One major obstacle to solving this problem is the complexity of market data pricing and administration. Separate charges and pricing tiers for connectivity, data usage, distribution type, user type and so on are an extreme challenge for users to reconcile, adding significant costs to ensure compliance with market data policies and reporting requirements. Simplicity and transparency with respect to these costs would make it easier to ensure fair and equitable access to market data.

Conclusion

For all these reasons – the fundamental need for market data and the common use cases retail investors have with respect to accessing this data efficiently and affordably – consolidated tapes can play a crucial role in any market structure. A comprehensive, high-quality, timely and consistent view of the markets streamlines numerous processes. Retail investors and the institutional investors who serve them stand to benefit most, but compliance professionals, regulators and sell-side execution quality analysts can also use these feeds as a benchmark for compliance and transaction quality analysis. Providing this data gets at the heart of what it means to protect investors and promote efficiency in the markets, concepts that figure prominently into the mission statements of regulators globally.

It’s important to note that the implementation of a consolidated tape does not mean the end of proprietary exchange data products, as they offer a level of latency and order book depth that goes beyond core market data. Furthermore, market data is unique to each venue – it is not interchangeable. For firms requiring this information, exchange products will continue to play an important role in their processes as they seek to differentiate their offerings and serve their clients.

But acknowledging the need for consolidated feeds is not enough – they must be implemented in a way that promotes transparency and ease of use. Organizations committing capital to develop these offerings must be aware of the fees, specifications and administrative requirements. The rollout process must be phased to ensure incremental progress and development. In addition, consolidated tapes need a common data model – the data must mean the same thing across all types of venues to allow for comparison. Compliance can be promoted through the use of required fields, such as mandatory disclosures of data at the provider level.

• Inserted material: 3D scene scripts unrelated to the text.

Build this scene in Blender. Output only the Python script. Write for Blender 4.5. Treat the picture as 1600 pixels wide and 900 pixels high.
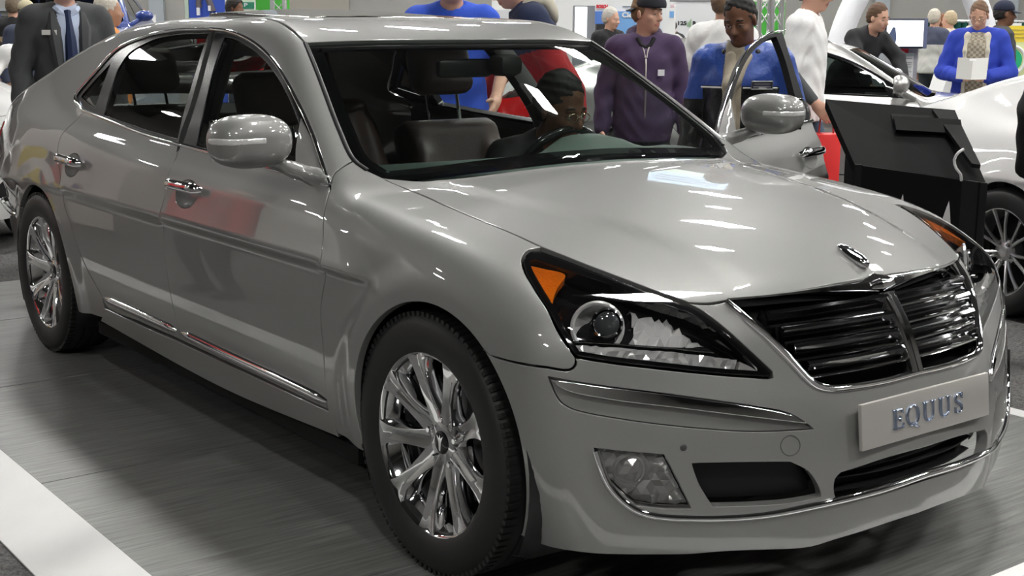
import bpy, bmesh, math, random
import numpy as np
from mathutils import Vector, Matrix
from mathutils.geometry import delaunay_2d_cdt

for o in list(bpy.data.objects): bpy.data.objects.remove(o)
SC = bpy.context.scene
COL = SC.collection
random.seed(7); rng = np.random.default_rng(7)

# ------------------------------------------------------------------ camera
CAM = np.array([2.7692, -2.7500, 1.4241])
YAW, PITCH, ROLL, FPX = 2.4934, -0.1951, 0.0043, 2077.6
def _basis():
    ca, sa, cb, sb, cc, sc = math.cos(YAW), math.sin(YAW), math.cos(PITCH), math.sin(PITCH), math.cos(ROLL), math.sin(ROLL)
    f = np.array([ca*cb, sa*cb, sb]); r = np.array([sa, -ca, 0]); u = np.cross(r, f)
    return r*cc+u*sc, -r*sc+u*cc, f
RGT, UPV, FWD = _basis()
cam = bpy.data.cameras.new('camera'); camo = bpy.data.objects.new('camera', cam); COL.objects.link(camo)
cam.sensor_width = 36.0; cam.lens = 36.0*FPX/1600; cam.clip_start = .05; cam.clip_end = 200
camo.matrix_world = Matrix(((RGT[0], UPV[0], -FWD[0], CAM[0]), (RGT[1], UPV[1], -FWD[1], CAM[1]), (RGT[2], UPV[2], -FWD[2], CAM[2]), (0, 0, 0, 1)))
SC.camera = camo
# ------------------------------------------------------------------ world and exposure
SC.view_settings.view_transform = 'Standard'; SC.view_settings.look = 'None'
SC.view_settings.gamma = 1; SC.view_settings.use_curve_mapping = False
SC.view_settings.exposure = 0.0
wd = bpy.data.worlds.new('world'); SC.world = wd; wd.use_nodes = True
wd.node_tree.nodes['Background'].inputs[0].default_value = (.9, .95, 1, 1)
wd.node_tree.nodes['Background'].inputs[1].default_value = .0
LAMP_POWER = 118.0        # radiance of the hall's ceiling lamps
FLOOR_Z = -0.05          # carpet of the hall; the display platform's top is z = 0

def ray(px): return FWD + RGT*((px[0]-800)/FPX) - UPV*((px[1]-450)/FPX)
def at(x, y, depth): return CAM + depth*ray((x, y))                 # pixel + distance -> point
def on(x, y, ax, val): d = ray((x, y)); return CAM + d*((val-CAM[ax])/d[ax])

# ------------------------------------------------------------------ materials
MATS = {}
def mat(name, col, rough=.5, metal=0., coat=0., emit=0., spec=.5, alpha=1., noise=None, bump=None, trans=0., ior=1.45, coatr=.03, wave=None):
    if name in MATS: return MATS[name]
    m = bpy.data.materials.new(name); m.use_nodes = True; nt = m.node_tree; b = nt.nodes['Principled BSDF']
    c = tuple(col)+(1,)
    b.inputs['Base Color'].default_value = c; b.inputs['Roughness'].default_value = rough; b.inputs['Metallic'].default_value = metal
    b.inputs['Coat Weight'].default_value = coat; b.inputs['Coat Roughness'].default_value = coatr
    b.inputs['Specular IOR Level'].default_value = spec; b.inputs['Transmission Weight'].default_value = trans; b.inputs['IOR'].default_value = ior
    if emit: b.inputs['Emission Color'].default_value = c; b.inputs['Emission Strength'].default_value = emit
    if noise or bump:
        tc = nt.nodes.new('ShaderNodeTexCoord')
        n = nt.nodes.new('ShaderNodeTexNoise'); n.inputs['Detail'].default_value = 4
        n.inputs['Scale'].default_value = (noise or bump)[0]; nt.links.new(tc.outputs['Object'], n.inputs['Vector'])
        if noise:
            mx = nt.nodes.new('ShaderNodeMix'); mx.data_type = 'RGBA'
            mx.inputs['A'].default_value = tuple(max(0, v*(1-noise[1])) for v in col)+(1,); mx.inputs['B'].default_value = tuple(min(1, v*(1+noise[1])) for v in col)+(1,)
            nt.links.new(n.outputs['Fac'], mx.inputs['Factor']); nt.links.new(mx.outputs['Result'], b.inputs['Base Color'])
        if bump:
            n2 = nt.nodes.new('ShaderNodeTexNoise'); n2.inputs['Scale'].default_value = bump[0]; n2.inputs['Detail'].default_value = 3
            nt.links.new(tc.outputs['Object'], n2.inputs['Vector'])
            bp = nt.nodes.new('ShaderNodeBump'); bp.inputs['Strength'].default_value = bump[1]; bp.inputs['Distance'].default_value = .01
            nt.links.new(n2.outputs['Fac'], bp.inputs['Height']); nt.links.new(bp.outputs['Normal'], b.inputs['Normal'])
    MATS[name] = m; return m
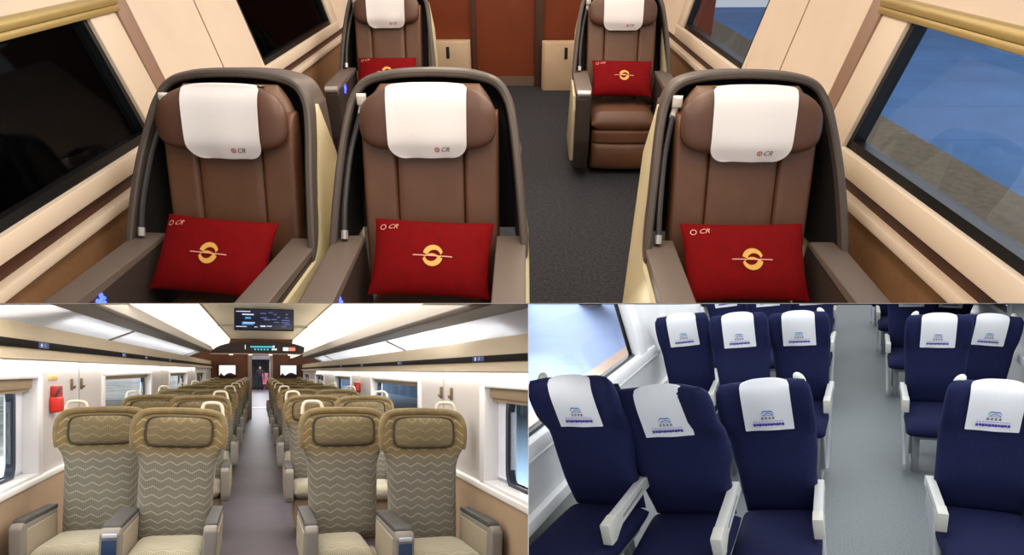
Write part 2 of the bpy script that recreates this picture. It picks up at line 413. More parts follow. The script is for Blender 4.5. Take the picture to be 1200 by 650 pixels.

The role and implementation of consolidated tape offerings is not without controversy. Given the myriad of stakeholders and the economics of market data, it is difficult to achieve consensus on topics relating to market data, but most agree that a comprehensive and consistent view of basic trade and quote information has the potential to empower retail investors and improve investor confidence. This is a worthy goal that we should all be able to rally around.